What to work on: Copy every record exactly, and keep the pictures out.

>> Start Rows

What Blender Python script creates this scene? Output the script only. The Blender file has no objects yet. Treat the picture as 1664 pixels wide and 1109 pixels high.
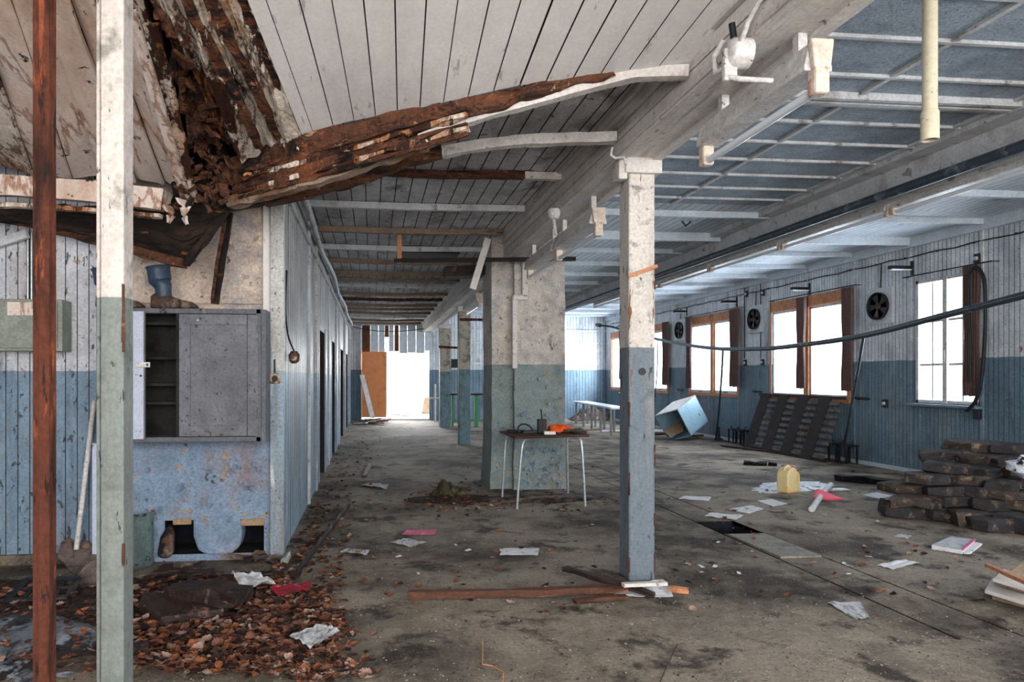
import bpy, bmesh, math, random
from mathutils import Vector, Matrix, noise
random.seed(7)
D = bpy.data; COL = bpy.context.scene.collection; SC = bpy.context.scene
# ------------------------------------------------------------------ camera, light, exposure
FPX, CU, HV, EYE, TH = 1100.0, 715.0, 614.0, 1.35, math.atan(0.1)
CT, ST = math.cos(TH), math.sin(TH)
cam = D.objects.new('camera', D.cameras.new('camera')); COL.objects.link(cam); SC.camera = cam
cam.location = (0, 0, EYE); cam.rotation_euler = (math.pi/2, 0, -TH)
cam.data.sensor_width = 36; cam.data.lens = FPX/1664*36
cam.data.shift_x = (832-CU)/1664; cam.data.shift_y = (HV-554.5)/1664
cam.data.clip_start = .05; cam.data.clip_end = 200
SC.view_settings.view_transform = 'Standard'; SC.view_settings.look = 'None'
SC.view_settings.gamma = 1; SC.view_settings.use_curve_mapping = False
SC.view_settings.exposure = 0.2
try:
    SC.cycles.max_bounces = 8; SC.cycles.diffuse_bounces = 5; SC.cycles.transparent_max_bounces = 8
    SC.cycles.use_denoising = True; SC.cycles.sample_clamp_indirect = 6
except Exception: pass
W = D.worlds.new('daylight_sky'); SC.world = W; W.use_nodes = True
bg = W.node_tree.nodes['Background']; bg.inputs[0].default_value = (1.0, .985, .97, 1); bg.inputs[1].default_value = 3.2
def area(name, loc, rot, sx, sy, power, color=(1,1,1)):
    l = D.lights.new(name, 'AREA'); l.shape = 'RECTANGLE'; l.size = sx; l.size_y = sy; l.energy = power; l.color = color
    o = D.objects.new(name, l); COL.objects.link(o); o.location = loc; o.rotation_euler = rot; return o
XR, XL, YB, YF = 7.6, -.68, 21.5, 5.14       # window wall, corridor wall, end wall, cabinet wall
ZC, ZR = 3.06, 3.33                           # corridor ceiling, hall ceiling
WIN = [(7.80, 8.78, 1.0, 2.7, 'old'), (10.12, 11.15, .96, 2.78, 'new'), (11.22, 12.25, .96, 2.78, 'new'),
       (13.42, 14.47, .96, 2.78, 'new'), (14.53, 15.6, .96, 2.78, 'new'), (16.8, 17.82, .96, 2.78, 'new'),
       (17.9, 18.9, .96, 2.78, 'new'), (19.9, 20.95, .96, 2.78, 'new'),
       (4.0, 5.0, 1.0, 2.7, 'old'), (1.2, 2.2, 1.0, 2.7, 'old')]  # last two are unseen windows added to bring in light
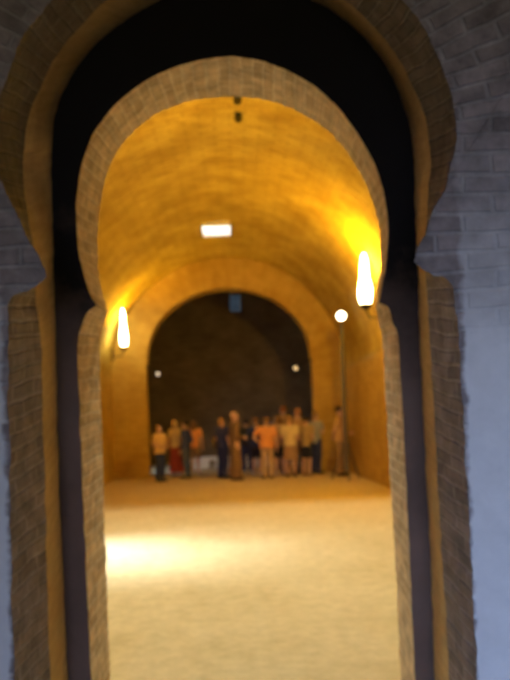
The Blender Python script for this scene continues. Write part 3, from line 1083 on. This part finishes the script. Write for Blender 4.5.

>> End Rows

Task response:
What Blender Python script creates this scene? Output the script only. The Blender file has no objects yet. Treat the picture as 1664 pixels wide and 1109 pixels high.
import bpy, bmesh, math, random
from mathutils import Vector, Matrix, noise
random.seed(7)
D = bpy.data; COL = bpy.context.scene.collection; SC = bpy.context.scene
# ------------------------------------------------------------------ camera, light, exposure
FPX, CU, HV, EYE, TH = 1100.0, 715.0, 614.0, 1.35, math.atan(0.1)
CT, ST = math.cos(TH), math.sin(TH)
cam = D.objects.new('camera', D.cameras.new('camera')); COL.objects.link(cam); SC.camera = cam
cam.location = (0, 0, EYE); cam.rotation_euler = (math.pi/2, 0, -TH)
cam.data.sensor_width = 36; cam.data.lens = FPX/1664*36
cam.data.shift_x = (832-CU)/1664; cam.data.shift_y = (HV-554.5)/1664
cam.data.clip_start = .05; cam.data.clip_end = 200
SC.view_settings.view_transform = 'Standard'; SC.view_settings.look = 'None'
SC.view_settings.gamma = 1; SC.view_settings.use_curve_mapping = False
SC.view_settings.exposure = 0.2
try:
    SC.cycles.max_bounces = 8; SC.cycles.diffuse_bounces = 5; SC.cycles.transparent_max_bounces = 8
    SC.cycles.use_denoising = True; SC.cycles.sample_clamp_indirect = 6
except Exception: pass
W = D.worlds.new('daylight_sky'); SC.world = W; W.use_nodes = True
bg = W.node_tree.nodes['Background']; bg.inputs[0].default_value = (1.0, .985, .97, 1); bg.inputs[1].default_value = 3.2
def area(name, loc, rot, sx, sy, power, color=(1,1,1)):
    l = D.lights.new(name, 'AREA'); l.shape = 'RECTANGLE'; l.size = sx; l.size_y = sy; l.energy = power; l.color = color
    o = D.objects.new(name, l); COL.objects.link(o); o.location = loc; o.rotation_euler = rot; return o
XR, XL, YB, YF = 7.6, -.68, 21.5, 5.14       # window wall, corridor wall, end wall, cabinet wall
ZC, ZR = 3.06, 3.33                           # corridor ceiling, hall ceiling
WIN = [(7.80, 8.78, 1.0, 2.7, 'old'), (10.12, 11.15, .96, 2.78, 'new'), (11.22, 12.25, .96, 2.78, 'new'),
       (13.42, 14.47, .96, 2.78, 'new'), (14.53, 15.6, .96, 2.78, 'new'), (16.8, 17.82, .96, 2.78, 'new'),
       (17.9, 18.9, .96, 2.78, 'new'), (19.9, 20.95, .96, 2.78, 'new'),
       (4.0, 5.0, 1.0, 2.7, 'old'), (1.2, 2.2, 1.0, 2.7, 'old')]  # last two are unseen windows added to bring in light
The Blender Python script for this scene continues. Write part 3, from line 1083 on. This part finishes the script. Write for Blender 4.5.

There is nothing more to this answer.